Challenger IM raises $350m for listed credit structure



Challenger Investment Management has raised $350 million during the offer period for its new ASX-listed investment structure.
In August, Challenger IM announced its intention to launch the Challenger IM LiFTS 1 Notes on the ASX. LiFTS stands for Listed Floating Rate Term Securities, a listed note to sit outside of bank hybrids and provide a defensive alternative to listed investment trusts.
Providing monthly interest payments, the offering will operate as a fixed-term investment, with the underlying portfolio expected to comprise of more than 100 credit exposures across private and public markets.
This seeks to broaden access to income-generating investments for advisers and retail investors who are seeking capital stability while expanding Challenger’s presence in the listed debt market.
Since announcing the launch, Challenger said it has seen “overwhelming interest” for the product and raised $350 million during the fundraising period, listing on the ASX on 11 September. It had previously secured $100 million from cornerstone investors.
Challenger chief executive of funds management, Victor Rodriguez, said: “The launch is aligned with Challenger’s long-term growth plans and commitment to investment excellence.

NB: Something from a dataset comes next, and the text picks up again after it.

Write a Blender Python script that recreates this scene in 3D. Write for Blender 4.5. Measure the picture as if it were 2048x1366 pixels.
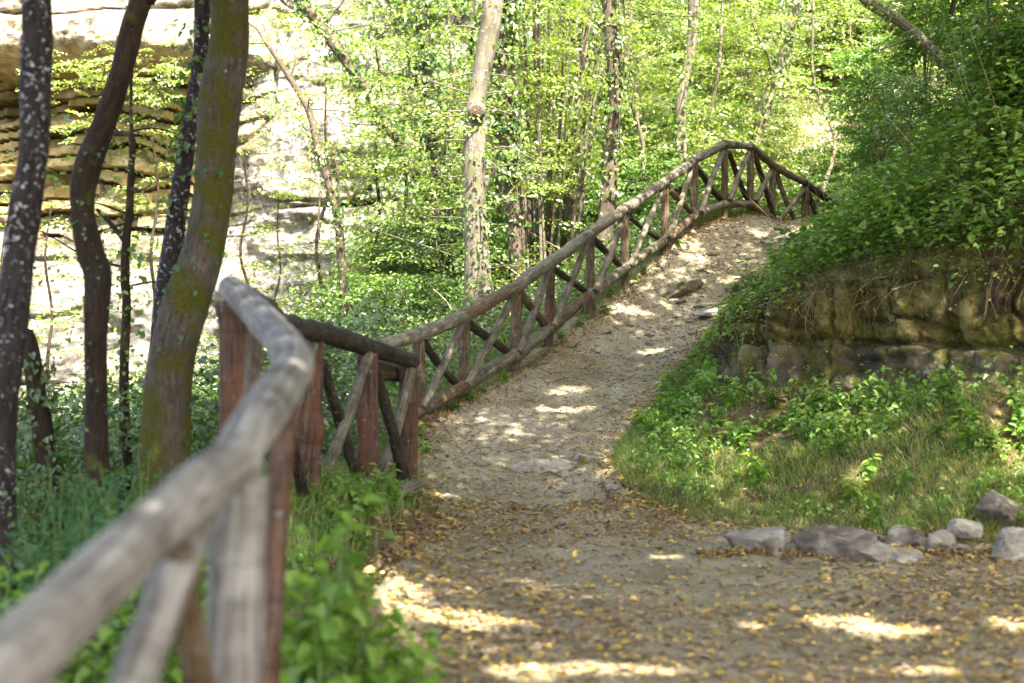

“With the growing demand for private credit, Challenger IM LiFTS aims to provide access to this asset class via an ASX-listed fixed term debt security. We were pleased with the overwhelming interest we received during the offer period and closed at the maximum raise amount of $350 million, demonstrating strong market appetite for this product.”
Executive general of corporate and superannuation trustee services at Equity Trustees, Andrew Godfrey, said: “We are proud to support Challenger in introducing this new listed structure, which expands investor access to diversified credit opportunities.”
In its financial year results in August, the firm said its funds management business generated a 41 per cent increase in normalised NPAT, up to $53 million. This was driven by higher net fee income from placement and performance fees and initiatives to structurally change the expense base.
However, net outflows of $11.6 billion, mainly from institutional investors, saw funds under management drop to $112.8 billion for Challenger’s funds management business. The net outflows included $10.7 billion in institutional net outflows and $0.7 billion in retail net outflows, across predominantly fixed income and equity strategies.